Let's say for a minute that you could break this thing up into dispirate groups. What's the advantage? You'll be splitting up the best team ever created and hoping they somehow reconstitute. Sounds dangerous to me.
The government even used eminent domain to force ranchers out of the area. I feel SV has developed much more organically.
More affordability for the people in those groups, and thus less separation of tech people from members of other sectors and socio-economic levels.
It's good to have enough people concentrated in one region to form great teams and give people options and mobility. But, beyond that, it starts becoming a negative to tech people and non-tech people.

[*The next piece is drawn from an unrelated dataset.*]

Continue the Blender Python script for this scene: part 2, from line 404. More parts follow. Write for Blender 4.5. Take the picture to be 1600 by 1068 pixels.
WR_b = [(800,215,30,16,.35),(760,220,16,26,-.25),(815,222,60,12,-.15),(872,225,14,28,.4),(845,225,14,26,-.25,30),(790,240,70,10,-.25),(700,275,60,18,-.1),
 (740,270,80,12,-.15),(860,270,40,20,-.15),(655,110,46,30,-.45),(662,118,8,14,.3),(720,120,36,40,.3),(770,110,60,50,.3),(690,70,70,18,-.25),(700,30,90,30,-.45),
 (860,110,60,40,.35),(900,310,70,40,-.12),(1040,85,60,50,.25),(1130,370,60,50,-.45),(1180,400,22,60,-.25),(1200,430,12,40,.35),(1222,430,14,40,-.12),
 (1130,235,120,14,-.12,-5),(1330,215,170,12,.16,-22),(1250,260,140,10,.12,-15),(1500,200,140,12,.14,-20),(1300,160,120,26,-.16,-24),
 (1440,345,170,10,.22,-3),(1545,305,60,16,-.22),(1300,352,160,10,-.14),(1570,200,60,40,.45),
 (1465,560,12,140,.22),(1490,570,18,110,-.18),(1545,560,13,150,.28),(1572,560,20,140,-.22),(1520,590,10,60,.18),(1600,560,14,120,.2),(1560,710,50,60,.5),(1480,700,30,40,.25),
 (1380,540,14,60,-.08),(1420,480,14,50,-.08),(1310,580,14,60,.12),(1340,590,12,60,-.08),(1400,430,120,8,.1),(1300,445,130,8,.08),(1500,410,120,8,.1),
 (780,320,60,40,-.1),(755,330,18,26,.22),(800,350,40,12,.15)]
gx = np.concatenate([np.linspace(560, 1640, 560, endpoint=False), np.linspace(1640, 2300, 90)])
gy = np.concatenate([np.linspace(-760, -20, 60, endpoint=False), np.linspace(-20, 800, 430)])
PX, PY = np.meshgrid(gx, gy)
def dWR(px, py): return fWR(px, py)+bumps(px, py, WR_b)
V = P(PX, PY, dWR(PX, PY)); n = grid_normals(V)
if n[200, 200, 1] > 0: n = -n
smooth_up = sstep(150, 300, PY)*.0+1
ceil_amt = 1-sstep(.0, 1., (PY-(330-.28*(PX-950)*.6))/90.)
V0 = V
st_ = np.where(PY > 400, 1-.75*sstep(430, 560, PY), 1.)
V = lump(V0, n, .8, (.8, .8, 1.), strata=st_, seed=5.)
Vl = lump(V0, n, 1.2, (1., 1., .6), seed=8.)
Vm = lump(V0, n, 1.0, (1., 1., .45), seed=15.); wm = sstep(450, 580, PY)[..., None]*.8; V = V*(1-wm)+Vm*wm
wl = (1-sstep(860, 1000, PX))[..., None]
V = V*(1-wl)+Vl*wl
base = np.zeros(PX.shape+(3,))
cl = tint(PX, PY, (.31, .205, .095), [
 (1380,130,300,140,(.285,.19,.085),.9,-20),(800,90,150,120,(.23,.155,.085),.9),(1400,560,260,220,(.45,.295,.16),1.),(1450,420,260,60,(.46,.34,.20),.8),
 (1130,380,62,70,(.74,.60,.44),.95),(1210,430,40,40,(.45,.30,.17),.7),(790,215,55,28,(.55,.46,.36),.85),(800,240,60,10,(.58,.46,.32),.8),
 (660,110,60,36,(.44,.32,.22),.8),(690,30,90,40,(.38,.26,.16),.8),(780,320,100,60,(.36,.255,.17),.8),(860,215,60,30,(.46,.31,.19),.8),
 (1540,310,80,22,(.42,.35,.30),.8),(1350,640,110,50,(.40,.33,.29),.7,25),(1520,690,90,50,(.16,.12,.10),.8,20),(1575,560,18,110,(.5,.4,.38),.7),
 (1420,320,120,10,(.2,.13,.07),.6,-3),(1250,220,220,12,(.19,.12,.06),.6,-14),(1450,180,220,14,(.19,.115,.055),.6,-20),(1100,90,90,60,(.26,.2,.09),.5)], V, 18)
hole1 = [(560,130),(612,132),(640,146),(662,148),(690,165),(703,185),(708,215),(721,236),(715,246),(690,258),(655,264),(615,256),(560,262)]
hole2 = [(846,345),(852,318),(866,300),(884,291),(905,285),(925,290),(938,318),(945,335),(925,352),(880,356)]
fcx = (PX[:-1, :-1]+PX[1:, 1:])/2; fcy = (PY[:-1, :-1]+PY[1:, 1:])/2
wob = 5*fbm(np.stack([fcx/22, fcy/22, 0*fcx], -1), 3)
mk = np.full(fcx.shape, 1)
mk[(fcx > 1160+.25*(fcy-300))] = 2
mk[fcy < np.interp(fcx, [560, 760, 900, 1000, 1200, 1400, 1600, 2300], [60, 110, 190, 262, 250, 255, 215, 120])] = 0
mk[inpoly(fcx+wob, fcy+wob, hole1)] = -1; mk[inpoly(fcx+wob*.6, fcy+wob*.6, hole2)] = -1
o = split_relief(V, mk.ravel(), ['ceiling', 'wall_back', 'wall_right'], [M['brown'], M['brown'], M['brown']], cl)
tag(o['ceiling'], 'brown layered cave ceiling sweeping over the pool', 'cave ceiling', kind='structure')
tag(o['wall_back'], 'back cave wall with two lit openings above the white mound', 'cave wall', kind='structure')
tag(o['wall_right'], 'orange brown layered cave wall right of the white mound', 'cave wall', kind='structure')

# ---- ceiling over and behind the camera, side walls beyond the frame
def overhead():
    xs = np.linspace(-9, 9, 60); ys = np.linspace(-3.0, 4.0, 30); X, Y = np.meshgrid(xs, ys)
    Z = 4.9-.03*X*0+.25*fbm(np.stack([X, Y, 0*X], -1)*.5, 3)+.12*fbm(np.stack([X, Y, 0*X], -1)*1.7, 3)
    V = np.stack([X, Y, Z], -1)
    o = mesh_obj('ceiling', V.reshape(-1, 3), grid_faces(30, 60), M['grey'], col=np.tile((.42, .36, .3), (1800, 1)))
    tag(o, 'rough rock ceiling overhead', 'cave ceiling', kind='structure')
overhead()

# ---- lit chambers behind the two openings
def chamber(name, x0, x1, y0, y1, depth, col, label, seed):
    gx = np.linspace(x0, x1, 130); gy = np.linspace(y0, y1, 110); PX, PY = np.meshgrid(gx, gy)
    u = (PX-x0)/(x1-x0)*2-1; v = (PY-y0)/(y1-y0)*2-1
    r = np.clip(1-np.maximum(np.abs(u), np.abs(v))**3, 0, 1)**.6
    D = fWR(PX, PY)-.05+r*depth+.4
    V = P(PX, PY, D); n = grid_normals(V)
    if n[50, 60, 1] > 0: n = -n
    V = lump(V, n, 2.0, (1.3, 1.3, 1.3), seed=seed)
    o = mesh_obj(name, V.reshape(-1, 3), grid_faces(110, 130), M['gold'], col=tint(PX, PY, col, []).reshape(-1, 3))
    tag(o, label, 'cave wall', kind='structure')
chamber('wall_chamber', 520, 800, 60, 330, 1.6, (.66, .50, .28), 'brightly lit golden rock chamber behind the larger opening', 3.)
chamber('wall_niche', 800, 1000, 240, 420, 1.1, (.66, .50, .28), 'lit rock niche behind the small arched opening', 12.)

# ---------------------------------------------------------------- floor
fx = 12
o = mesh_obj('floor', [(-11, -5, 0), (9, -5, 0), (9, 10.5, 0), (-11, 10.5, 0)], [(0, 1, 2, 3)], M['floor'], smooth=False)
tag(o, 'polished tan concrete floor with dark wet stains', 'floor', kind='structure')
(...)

SF and Seattle are insanely expensive. Most of my friends here in Seattle are in tech, and over the past few years, I've watched most of my non-tech friends get priced out and be forced to leave the area.
I don't think it's good for individuals or humanity as a whole for people to spend all of their time in a bubble surrounded only by people like themselves.
The bell curve in the valley is no different than any other city of comparable size. The only exceptionalism is ego.
If electric vehicles are the future, young people shouldn't be afraid to creat their own new cities with scattered companies and minimum infrastructure investment, you only need roads and charging stations. Cheap land make for cheap houses and low living cost, in fact, isn't this what their fathers did to achieve the American dream life young people nowadays so pine for?
This seem to be the only way the American dream can still be realized.
Personal cars are a failed experiment and a total aberration from historically successful modes of human development.